ABSTRACT

The lasting regret that westerners feel for the events at Salem, and the witch trials that claimed some 50,000 other lives in pre-modern Europe and America, is a welcome acknowledgement of the sufferings of people in the remote past. The women and men who perished on Hawthorne’s “haunted

height” were as real as us, and it is entirely right that we feel distressed that their lives were taken for reasons that now appear to be profoundly wrong. But we completely miss the point of this tragedy if we see it merely as a miscarriage of justice. Injustices were undoubtedly committed in witch trials, both at Salem and elsewhere, but the prosecution of witches was not inherently unjust in terms of the beliefs and procedures of the pre-modern world. Nor were witch trials the “darkest triumph” of superstition. In fact, Renaissance demonologists were among the first to condemn the “superstition” they perceived among ordinary people. Crucially, the crime of witchcraft was accepted by almost everyone as real.
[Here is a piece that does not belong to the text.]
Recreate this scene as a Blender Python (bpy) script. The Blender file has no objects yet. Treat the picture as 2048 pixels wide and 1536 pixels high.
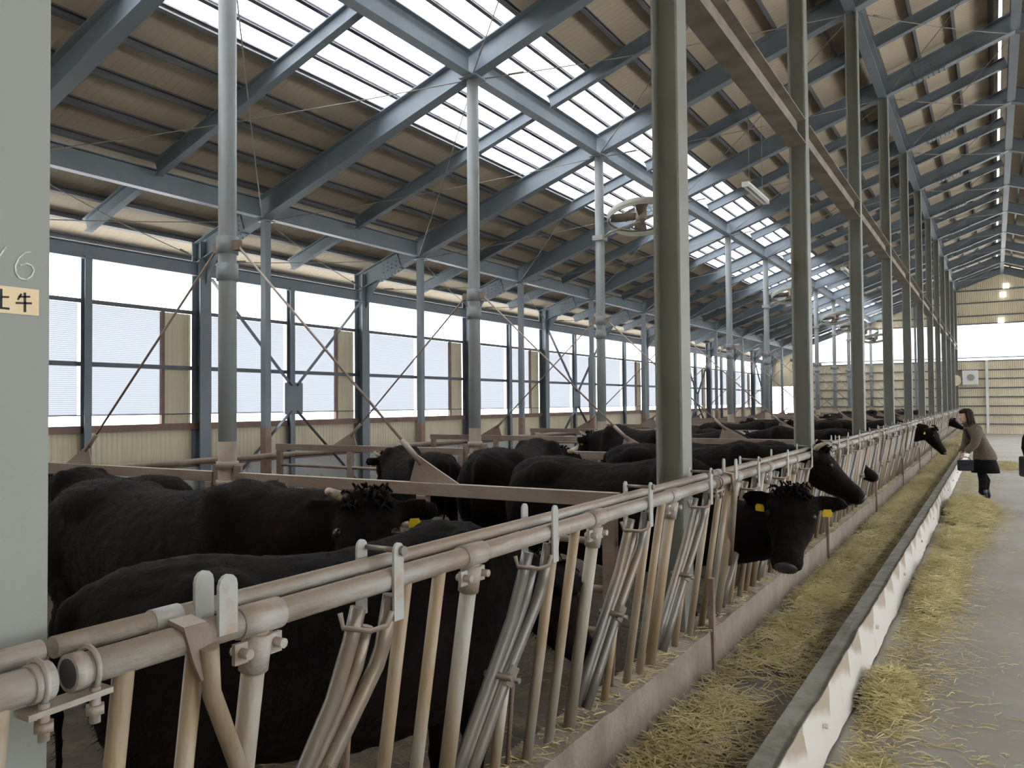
import bpy, bmesh, math, random
from mathutils import Vector, Matrix, noise
random.seed(7)
R = math.radians
sc = bpy.context.scene
COL = sc.collection
V = Vector

# ------------------------------------------------------------------ camera
CAM_F = 1600.0
yaw, pitch, roll = R(31.1), R(1.45), R(-0.5)
fwd = V((-math.sin(yaw)*math.cos(pitch), math.cos(yaw)*math.cos(pitch), math.sin(pitch)))
rt0 = V((math.cos(yaw), math.sin(yaw), 0)); up0 = rt0.cross(fwd)
rt = rt0*math.cos(roll)+up0*math.sin(roll); up = up0*math.cos(roll)-rt0*math.sin(roll)
cd = bpy.data.cameras.new('camera'); cam = bpy.data.objects.new('camera', cd); COL.objects.link(cam)
cd.sensor_fit = 'HORIZONTAL'; cd.sensor_width = 36.0; cd.lens = 36.0*CAM_F/2048; cd.clip_start = 0.05; cd.clip_end = 500
cam.matrix_world = Matrix(((rt.x, up.x, -fwd.x, 0), (rt.y, up.y, -fwd.y, 0), (rt.z, up.z, -fwd.z, 1.6), (0, 0, 0, 1)))
sc.camera = cam
# ------------------------------------------------------------------ sky and exposure
w = bpy.data.worlds.new('overcast'); sc.world = w; w.use_nodes = True
bgn = w.node_tree.nodes['Background']; bgn.inputs['Color'].default_value = (0.95, 0.98, 1.0, 1); bgn.inputs['Strength'].default_value = 3.2
sl = bpy.data.lights.new('sun', 'SUN'); sl.energy = 12.0; sl.angle = R(12); sl.color = (1.0, 0.97, 0.90)
sun = bpy.data.objects.new('sun', sl); COL.objects.link(sun); sun.rotation_euler = (R(8), R(46), 0)   # veiled sun over the right-hand roof slope
sc.view_settings.view_transform = 'Standard'; sc.view_settings.look = 'None'
sc.view_settings.gamma = 1; sc.view_settings.exposure = 0.95
try: sc.view_settings.use_curve_mapping = False
except Exception: pass
sc.cycles.diffuse_bounces = 6; sc.cycles.max_bounces = 10; sc.cycles.transmission_bounces = 6; sc.cycles.transparent_max_bounces = 8
sc.cycles.sample_clamp_indirect = 6.0
try: sc.cycles.use_denoising = True
except Exception: pass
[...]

Even Increase Mather and Thomas Maule, along with the great majority of those who condemned the trials of 1692, acknowledged the harm done by witches and the need to punish them by law. “That there are devils and witches”, Mather wrote, “the scripture asserts and experience confirms; that they are common enemies of mankind, and set upon mischief, is not to be doubted”.2 The critics of the Salem prosecutions never questioned the reality of witchcraft; they challenged only the evidence by which the accused were condemned.